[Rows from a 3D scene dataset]
********************
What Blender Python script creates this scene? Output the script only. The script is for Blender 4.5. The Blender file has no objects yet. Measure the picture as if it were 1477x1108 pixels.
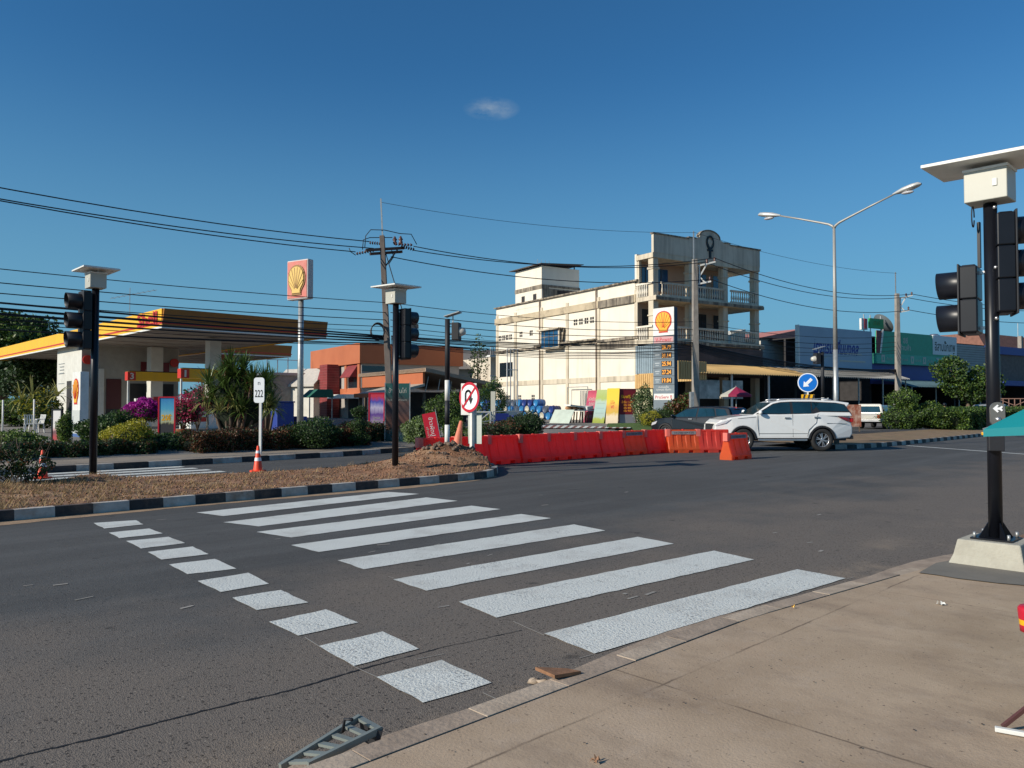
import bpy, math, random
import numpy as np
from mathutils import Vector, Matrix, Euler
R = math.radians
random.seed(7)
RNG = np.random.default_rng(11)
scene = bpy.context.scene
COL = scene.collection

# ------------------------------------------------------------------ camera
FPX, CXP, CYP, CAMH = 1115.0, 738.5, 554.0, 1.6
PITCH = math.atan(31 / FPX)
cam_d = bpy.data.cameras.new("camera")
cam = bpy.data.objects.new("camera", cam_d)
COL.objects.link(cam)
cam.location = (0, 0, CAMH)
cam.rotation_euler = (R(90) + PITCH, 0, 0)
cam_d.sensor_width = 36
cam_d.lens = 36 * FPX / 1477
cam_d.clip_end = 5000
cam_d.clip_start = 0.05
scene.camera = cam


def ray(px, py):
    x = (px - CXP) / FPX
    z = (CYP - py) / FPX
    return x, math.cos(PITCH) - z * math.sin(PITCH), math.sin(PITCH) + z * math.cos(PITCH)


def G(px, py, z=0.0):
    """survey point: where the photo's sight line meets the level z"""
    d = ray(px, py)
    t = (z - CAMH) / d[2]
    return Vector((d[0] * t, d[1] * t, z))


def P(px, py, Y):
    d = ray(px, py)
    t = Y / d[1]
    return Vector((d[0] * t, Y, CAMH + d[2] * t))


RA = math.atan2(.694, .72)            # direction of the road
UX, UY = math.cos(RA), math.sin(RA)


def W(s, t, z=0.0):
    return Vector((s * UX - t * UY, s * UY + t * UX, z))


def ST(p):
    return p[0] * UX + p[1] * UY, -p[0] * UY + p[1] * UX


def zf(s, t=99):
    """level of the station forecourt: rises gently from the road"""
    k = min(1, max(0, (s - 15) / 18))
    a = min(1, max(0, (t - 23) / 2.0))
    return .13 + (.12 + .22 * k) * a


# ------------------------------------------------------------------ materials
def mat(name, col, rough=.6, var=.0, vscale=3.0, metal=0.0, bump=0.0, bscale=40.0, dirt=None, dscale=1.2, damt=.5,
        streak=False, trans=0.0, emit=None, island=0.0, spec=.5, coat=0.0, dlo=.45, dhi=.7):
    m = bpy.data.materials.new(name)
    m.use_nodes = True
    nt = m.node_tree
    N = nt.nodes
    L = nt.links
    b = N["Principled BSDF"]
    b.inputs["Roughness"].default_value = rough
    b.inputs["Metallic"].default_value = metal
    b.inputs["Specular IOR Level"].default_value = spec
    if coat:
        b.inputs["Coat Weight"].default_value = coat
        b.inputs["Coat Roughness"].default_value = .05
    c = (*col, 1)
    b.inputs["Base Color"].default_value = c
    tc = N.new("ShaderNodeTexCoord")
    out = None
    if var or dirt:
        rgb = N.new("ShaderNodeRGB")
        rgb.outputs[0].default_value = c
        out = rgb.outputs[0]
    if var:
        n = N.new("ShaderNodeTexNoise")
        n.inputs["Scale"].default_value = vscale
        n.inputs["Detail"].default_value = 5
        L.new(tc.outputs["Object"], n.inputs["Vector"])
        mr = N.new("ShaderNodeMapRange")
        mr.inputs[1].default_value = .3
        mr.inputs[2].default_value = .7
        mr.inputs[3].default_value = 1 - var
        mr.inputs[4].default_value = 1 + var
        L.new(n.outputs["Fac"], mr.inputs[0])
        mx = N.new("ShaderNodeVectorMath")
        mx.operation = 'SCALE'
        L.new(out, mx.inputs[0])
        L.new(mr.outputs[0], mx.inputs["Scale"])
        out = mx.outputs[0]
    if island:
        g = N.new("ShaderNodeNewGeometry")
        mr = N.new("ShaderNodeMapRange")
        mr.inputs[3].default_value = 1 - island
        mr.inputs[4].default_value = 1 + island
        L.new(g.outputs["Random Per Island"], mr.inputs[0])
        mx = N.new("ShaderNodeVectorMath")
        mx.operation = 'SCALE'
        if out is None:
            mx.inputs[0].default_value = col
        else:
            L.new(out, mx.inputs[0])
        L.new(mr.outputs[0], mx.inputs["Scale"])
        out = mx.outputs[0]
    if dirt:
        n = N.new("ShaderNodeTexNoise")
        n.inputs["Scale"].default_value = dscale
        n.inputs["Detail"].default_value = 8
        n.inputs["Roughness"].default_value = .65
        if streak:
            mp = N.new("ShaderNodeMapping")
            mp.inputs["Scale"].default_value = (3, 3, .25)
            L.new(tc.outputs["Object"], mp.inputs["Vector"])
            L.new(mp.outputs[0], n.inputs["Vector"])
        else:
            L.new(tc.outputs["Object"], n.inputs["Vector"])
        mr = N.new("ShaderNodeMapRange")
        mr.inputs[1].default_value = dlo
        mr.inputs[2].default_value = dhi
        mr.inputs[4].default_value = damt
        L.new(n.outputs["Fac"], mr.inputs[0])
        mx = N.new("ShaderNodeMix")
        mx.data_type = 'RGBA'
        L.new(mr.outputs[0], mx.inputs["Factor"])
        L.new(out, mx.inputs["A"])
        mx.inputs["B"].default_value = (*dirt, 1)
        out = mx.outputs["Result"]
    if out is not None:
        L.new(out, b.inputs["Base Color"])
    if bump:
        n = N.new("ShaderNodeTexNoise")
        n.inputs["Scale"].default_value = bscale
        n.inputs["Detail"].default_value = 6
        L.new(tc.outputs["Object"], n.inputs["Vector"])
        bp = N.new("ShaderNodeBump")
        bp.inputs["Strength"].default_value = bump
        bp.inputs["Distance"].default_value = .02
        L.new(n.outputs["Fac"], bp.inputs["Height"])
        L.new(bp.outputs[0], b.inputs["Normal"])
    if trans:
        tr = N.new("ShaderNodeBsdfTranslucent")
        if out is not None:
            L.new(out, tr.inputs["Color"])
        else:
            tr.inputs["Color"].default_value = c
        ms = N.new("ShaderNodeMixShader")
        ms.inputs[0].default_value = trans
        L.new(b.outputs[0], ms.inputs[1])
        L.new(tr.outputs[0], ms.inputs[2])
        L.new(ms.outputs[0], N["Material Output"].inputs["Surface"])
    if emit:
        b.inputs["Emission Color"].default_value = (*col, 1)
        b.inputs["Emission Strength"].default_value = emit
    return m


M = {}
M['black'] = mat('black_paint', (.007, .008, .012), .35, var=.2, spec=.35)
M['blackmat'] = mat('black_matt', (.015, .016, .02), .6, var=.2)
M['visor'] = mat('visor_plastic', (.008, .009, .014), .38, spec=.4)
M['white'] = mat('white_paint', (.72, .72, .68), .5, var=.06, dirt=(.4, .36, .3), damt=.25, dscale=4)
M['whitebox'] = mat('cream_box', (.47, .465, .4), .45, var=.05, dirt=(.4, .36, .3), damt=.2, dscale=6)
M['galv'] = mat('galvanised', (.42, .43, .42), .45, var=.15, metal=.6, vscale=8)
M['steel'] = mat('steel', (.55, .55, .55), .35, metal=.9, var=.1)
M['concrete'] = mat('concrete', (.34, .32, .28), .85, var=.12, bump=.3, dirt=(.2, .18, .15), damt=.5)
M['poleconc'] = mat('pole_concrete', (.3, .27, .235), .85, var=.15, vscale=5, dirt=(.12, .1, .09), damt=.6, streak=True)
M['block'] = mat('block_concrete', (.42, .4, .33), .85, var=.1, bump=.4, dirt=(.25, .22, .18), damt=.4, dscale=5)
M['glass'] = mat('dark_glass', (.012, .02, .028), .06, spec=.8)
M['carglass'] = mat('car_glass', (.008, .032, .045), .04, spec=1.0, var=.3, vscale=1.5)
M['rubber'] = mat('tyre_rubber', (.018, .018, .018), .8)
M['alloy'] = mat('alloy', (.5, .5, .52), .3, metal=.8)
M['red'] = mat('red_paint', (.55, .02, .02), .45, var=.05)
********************
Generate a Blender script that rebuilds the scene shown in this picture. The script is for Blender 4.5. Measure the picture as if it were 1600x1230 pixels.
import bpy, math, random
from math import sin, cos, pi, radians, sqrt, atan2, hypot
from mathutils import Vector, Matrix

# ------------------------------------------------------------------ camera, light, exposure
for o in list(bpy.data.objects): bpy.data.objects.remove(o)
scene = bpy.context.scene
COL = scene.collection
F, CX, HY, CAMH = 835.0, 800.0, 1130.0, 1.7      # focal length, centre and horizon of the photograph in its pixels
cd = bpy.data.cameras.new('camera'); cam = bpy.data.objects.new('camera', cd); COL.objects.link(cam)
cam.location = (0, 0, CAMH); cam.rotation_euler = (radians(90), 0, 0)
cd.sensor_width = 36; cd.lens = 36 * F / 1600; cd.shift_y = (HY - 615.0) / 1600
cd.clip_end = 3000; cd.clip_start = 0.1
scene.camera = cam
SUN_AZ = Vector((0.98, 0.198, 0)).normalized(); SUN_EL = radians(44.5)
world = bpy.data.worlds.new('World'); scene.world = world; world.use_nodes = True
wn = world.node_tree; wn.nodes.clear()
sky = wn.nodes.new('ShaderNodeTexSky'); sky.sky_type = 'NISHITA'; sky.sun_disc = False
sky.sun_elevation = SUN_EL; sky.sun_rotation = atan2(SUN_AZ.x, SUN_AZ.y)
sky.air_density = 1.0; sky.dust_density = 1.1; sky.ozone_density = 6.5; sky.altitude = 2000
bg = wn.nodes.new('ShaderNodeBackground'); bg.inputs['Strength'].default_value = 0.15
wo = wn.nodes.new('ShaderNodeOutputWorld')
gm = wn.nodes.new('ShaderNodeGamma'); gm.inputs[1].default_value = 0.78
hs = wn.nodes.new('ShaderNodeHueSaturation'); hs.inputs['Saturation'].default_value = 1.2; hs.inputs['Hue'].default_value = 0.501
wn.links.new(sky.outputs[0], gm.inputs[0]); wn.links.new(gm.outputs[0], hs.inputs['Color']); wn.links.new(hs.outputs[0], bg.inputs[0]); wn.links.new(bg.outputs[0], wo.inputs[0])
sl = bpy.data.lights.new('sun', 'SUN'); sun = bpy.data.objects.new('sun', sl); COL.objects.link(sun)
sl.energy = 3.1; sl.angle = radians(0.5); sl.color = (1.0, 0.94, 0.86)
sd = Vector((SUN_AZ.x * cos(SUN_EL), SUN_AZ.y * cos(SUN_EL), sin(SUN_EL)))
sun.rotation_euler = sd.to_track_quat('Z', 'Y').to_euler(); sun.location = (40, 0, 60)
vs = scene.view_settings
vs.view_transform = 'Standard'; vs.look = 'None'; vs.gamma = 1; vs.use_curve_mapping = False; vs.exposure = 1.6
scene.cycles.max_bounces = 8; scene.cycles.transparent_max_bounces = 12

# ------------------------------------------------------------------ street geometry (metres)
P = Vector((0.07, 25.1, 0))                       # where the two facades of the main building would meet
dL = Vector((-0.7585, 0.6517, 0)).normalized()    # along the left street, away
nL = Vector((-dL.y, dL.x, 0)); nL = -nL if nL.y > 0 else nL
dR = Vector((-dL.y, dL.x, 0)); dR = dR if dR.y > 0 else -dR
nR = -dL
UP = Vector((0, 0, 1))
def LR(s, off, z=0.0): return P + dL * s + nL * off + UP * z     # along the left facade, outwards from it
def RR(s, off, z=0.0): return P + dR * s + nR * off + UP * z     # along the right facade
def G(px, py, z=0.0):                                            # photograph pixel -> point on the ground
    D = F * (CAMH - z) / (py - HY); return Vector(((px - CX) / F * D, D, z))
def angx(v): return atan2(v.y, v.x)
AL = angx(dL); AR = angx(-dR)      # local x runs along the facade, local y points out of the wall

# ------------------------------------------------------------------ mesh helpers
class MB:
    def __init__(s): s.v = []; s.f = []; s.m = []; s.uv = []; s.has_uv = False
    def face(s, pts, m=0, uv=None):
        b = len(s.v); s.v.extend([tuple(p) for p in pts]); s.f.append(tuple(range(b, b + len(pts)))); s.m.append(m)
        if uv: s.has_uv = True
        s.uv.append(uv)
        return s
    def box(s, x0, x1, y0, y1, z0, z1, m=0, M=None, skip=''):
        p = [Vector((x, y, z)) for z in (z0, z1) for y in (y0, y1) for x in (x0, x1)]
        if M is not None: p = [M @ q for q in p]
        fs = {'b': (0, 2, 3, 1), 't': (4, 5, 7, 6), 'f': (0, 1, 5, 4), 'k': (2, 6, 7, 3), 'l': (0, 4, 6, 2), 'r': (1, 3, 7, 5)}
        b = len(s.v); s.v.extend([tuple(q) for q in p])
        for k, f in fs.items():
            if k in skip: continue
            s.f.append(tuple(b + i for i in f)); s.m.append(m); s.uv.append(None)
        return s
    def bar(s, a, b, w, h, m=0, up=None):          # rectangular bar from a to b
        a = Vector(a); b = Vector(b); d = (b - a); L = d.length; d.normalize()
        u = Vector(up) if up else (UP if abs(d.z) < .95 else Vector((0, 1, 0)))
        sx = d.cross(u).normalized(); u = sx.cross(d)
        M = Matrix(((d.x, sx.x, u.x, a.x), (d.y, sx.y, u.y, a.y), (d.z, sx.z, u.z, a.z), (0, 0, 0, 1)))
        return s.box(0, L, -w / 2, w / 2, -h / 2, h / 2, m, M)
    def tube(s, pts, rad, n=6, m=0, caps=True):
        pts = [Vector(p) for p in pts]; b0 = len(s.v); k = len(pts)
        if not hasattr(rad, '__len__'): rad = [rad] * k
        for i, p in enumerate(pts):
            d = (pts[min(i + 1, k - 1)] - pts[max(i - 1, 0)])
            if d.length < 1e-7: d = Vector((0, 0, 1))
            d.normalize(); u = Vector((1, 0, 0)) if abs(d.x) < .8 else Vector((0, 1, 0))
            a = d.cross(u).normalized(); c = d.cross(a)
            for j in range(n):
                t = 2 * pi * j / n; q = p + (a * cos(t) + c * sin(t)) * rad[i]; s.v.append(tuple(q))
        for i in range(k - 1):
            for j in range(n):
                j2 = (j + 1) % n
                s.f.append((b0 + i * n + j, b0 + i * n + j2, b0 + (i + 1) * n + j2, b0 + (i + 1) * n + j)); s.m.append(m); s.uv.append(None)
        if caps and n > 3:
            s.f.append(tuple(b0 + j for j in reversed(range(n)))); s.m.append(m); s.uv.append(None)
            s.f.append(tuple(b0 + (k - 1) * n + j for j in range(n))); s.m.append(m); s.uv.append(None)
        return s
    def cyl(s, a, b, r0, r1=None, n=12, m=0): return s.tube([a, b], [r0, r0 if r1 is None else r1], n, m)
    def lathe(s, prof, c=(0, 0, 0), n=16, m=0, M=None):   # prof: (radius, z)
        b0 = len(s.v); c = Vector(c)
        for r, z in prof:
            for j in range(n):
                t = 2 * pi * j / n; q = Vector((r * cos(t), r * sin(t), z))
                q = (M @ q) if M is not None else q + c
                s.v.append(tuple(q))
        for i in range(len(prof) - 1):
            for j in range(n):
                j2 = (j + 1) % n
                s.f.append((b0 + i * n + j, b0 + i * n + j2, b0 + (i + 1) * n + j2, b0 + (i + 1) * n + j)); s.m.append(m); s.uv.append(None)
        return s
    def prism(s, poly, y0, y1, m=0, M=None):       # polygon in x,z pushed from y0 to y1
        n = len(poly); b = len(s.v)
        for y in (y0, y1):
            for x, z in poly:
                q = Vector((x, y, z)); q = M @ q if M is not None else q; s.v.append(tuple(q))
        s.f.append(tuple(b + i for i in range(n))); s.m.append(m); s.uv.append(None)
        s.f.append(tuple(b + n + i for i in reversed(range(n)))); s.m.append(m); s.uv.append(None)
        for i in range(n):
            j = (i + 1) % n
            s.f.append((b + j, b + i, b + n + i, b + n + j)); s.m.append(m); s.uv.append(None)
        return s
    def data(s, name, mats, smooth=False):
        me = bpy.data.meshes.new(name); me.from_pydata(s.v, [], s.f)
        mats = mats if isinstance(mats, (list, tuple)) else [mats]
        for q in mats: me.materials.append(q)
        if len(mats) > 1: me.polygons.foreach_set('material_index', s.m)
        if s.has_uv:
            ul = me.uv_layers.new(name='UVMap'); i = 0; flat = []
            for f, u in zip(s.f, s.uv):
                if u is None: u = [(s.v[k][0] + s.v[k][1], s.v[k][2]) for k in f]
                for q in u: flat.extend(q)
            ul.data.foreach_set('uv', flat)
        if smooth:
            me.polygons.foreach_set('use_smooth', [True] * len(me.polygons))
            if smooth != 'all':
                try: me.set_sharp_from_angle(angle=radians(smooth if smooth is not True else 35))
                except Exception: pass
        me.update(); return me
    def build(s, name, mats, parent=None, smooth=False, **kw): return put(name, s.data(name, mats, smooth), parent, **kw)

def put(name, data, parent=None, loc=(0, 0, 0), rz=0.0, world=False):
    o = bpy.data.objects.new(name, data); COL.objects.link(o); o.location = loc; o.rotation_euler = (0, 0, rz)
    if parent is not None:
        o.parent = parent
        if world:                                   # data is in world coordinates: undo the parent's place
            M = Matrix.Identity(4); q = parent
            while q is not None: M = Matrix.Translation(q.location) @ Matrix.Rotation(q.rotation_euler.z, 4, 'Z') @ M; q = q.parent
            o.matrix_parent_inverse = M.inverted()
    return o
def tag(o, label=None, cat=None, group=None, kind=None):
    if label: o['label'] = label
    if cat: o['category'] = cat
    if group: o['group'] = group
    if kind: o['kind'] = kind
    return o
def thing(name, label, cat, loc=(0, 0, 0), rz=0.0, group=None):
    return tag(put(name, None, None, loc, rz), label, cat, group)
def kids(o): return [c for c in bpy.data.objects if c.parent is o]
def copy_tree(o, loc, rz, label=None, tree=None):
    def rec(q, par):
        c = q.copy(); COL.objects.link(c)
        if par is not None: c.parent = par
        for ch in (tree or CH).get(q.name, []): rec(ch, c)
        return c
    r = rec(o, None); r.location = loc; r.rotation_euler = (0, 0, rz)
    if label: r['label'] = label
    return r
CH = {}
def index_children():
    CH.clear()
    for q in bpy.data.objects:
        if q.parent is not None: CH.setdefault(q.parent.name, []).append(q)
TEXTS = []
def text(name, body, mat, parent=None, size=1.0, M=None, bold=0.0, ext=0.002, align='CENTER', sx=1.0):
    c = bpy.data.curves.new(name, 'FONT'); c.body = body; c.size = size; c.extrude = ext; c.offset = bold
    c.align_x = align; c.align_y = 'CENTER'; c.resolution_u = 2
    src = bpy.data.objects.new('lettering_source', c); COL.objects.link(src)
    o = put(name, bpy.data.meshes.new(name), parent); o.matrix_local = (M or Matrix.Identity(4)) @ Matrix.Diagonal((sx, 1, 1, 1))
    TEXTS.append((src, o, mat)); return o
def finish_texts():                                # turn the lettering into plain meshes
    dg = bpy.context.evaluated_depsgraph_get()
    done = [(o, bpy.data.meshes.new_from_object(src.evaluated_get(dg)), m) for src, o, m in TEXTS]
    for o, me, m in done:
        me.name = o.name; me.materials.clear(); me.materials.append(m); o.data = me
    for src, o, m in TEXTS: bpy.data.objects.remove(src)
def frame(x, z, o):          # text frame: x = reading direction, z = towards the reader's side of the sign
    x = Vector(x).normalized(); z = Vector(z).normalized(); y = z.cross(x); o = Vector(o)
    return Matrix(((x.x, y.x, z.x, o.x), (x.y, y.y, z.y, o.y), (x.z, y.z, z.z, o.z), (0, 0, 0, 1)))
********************
**PROBLEM REQUIREMENTS**
Above this task is a listing with pictures in it. Retype only the lines from the one containing "What Blender Python" through the one containing "return .13 + (.12 + .22 * k) * a", both included, and not the pictures.

**RESPONSE BELOW**
What Blender Python script creates this scene? Output the script only. The script is for Blender 4.5. The Blender file has no objects yet. Measure the picture as if it were 1477x1108 pixels.
import bpy, math, random
import numpy as np
from mathutils import Vector, Matrix, Euler
R = math.radians
random.seed(7)
RNG = np.random.default_rng(11)
scene = bpy.context.scene
COL = scene.collection

# ------------------------------------------------------------------ camera
FPX, CXP, CYP, CAMH = 1115.0, 738.5, 554.0, 1.6
PITCH = math.atan(31 / FPX)
cam_d = bpy.data.cameras.new("camera")
cam = bpy.data.objects.new("camera", cam_d)
COL.objects.link(cam)
cam.location = (0, 0, CAMH)
cam.rotation_euler = (R(90) + PITCH, 0, 0)
cam_d.sensor_width = 36
cam_d.lens = 36 * FPX / 1477
cam_d.clip_end = 5000
cam_d.clip_start = 0.05
scene.camera = cam


def ray(px, py):
    x = (px - CXP) / FPX
    z = (CYP - py) / FPX
    return x, math.cos(PITCH) - z * math.sin(PITCH), math.sin(PITCH) + z * math.cos(PITCH)


def G(px, py, z=0.0):
    """survey point: where the photo's sight line meets the level z"""
    d = ray(px, py)
    t = (z - CAMH) / d[2]
    return Vector((d[0] * t, d[1] * t, z))


def P(px, py, Y):
    d = ray(px, py)
    t = Y / d[1]
    return Vector((d[0] * t, Y, CAMH + d[2] * t))


RA = math.atan2(.694, .72)            # direction of the road
UX, UY = math.cos(RA), math.sin(RA)


def W(s, t, z=0.0):
    return Vector((s * UX - t * UY, s * UY + t * UX, z))


def ST(p):
    return p[0] * UX + p[1] * UY, -p[0] * UY + p[1] * UX


def zf(s, t=99):
    """level of the station forecourt: rises gently from the road"""
    k = min(1, max(0, (s - 15) / 18))
    a = min(1, max(0, (t - 23) / 2.0))
    return .13 + (.12 + .22 * k) * a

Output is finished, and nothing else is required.